The jury ended four hours of deliberations by awarding individual damages ranging from $150,000 to $215,000 for the 28 seconds of turbulence.

Most damages were for emotional trauma after lawyers for the plaintiffs took the unique legal position that fear of death was so damaging that it deserved a large award usually given to those with physical injuries.

``The real message is that it’s not inconsequential when you scare people and they think they’re going to die,″ said James P. Kreindler, a lawyer for the plaintiffs, who were among 101 people on the flight.

Kreindler said the airline could have avoided the turbulence by steering around a storm and should have illuminated a seat belt sign to warn passengers about the possibility of rough weather ahead.

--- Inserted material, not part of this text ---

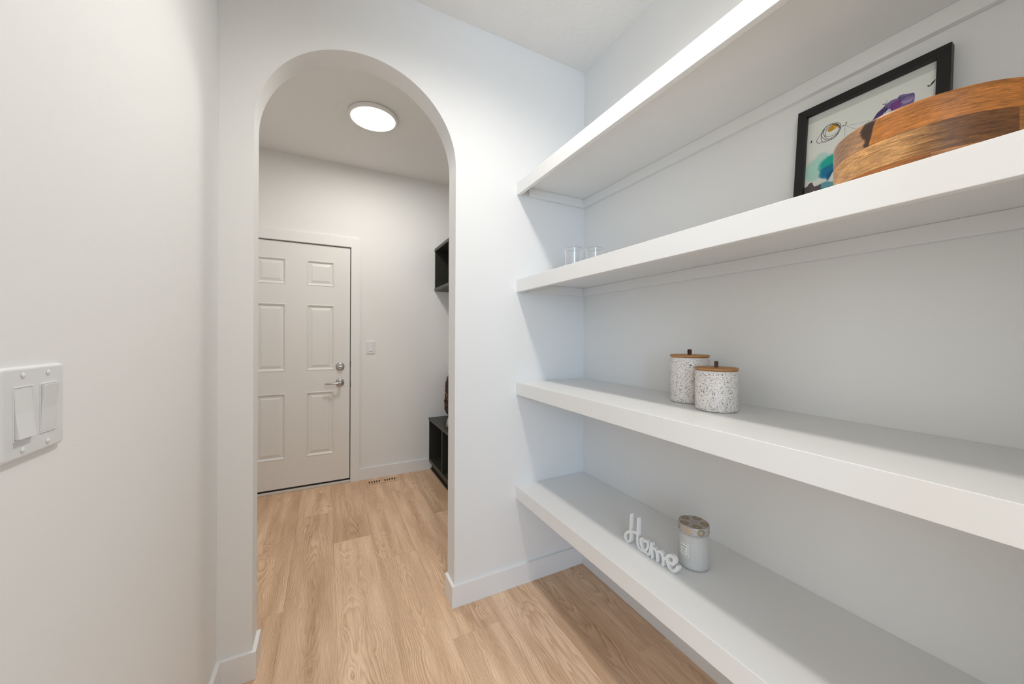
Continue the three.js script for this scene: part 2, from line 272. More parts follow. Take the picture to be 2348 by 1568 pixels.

Miriam Lewinger, a 74-year-old New Rochelle woman who was awarded $150,000, said she was ``absolutely delighted″ by the verdict.

``This seems like a fair reward. Nothing could really reward us for the pain and suffering and emotional strain,″ she said.

``I’m glad it’s over. I’m hoping that all the airlines get the message,″ she added.

She testified during the trial that she is still haunted by the screams, despite counseling she had received.

The jury awarded $160,000 to Ms. Spielberg of Riverdale, N.Y. Her two daughters, ages 6 and 2 during the turbulence, were awarded a total of $375,000.

Ms. Spielberg testified during the one-week trial that the turbulence tossed her against the ceiling just after she had begun playing a card game with her 6-year-old daughter, Jessica.

She said people flew over seats and into aisles and the plane made a groaning noise before it nosedived as a chorus of screams and cries filled the fuselage.

``And I knew at this point _ it wasn’t a matter of thinking _ I just knew that we were going to die,″ she said. ``Nobody was calm. Everybody thought we were dying.″

The turbulence hit while Flight 58 was over Minnesota. It made an emergency landing in Chicago.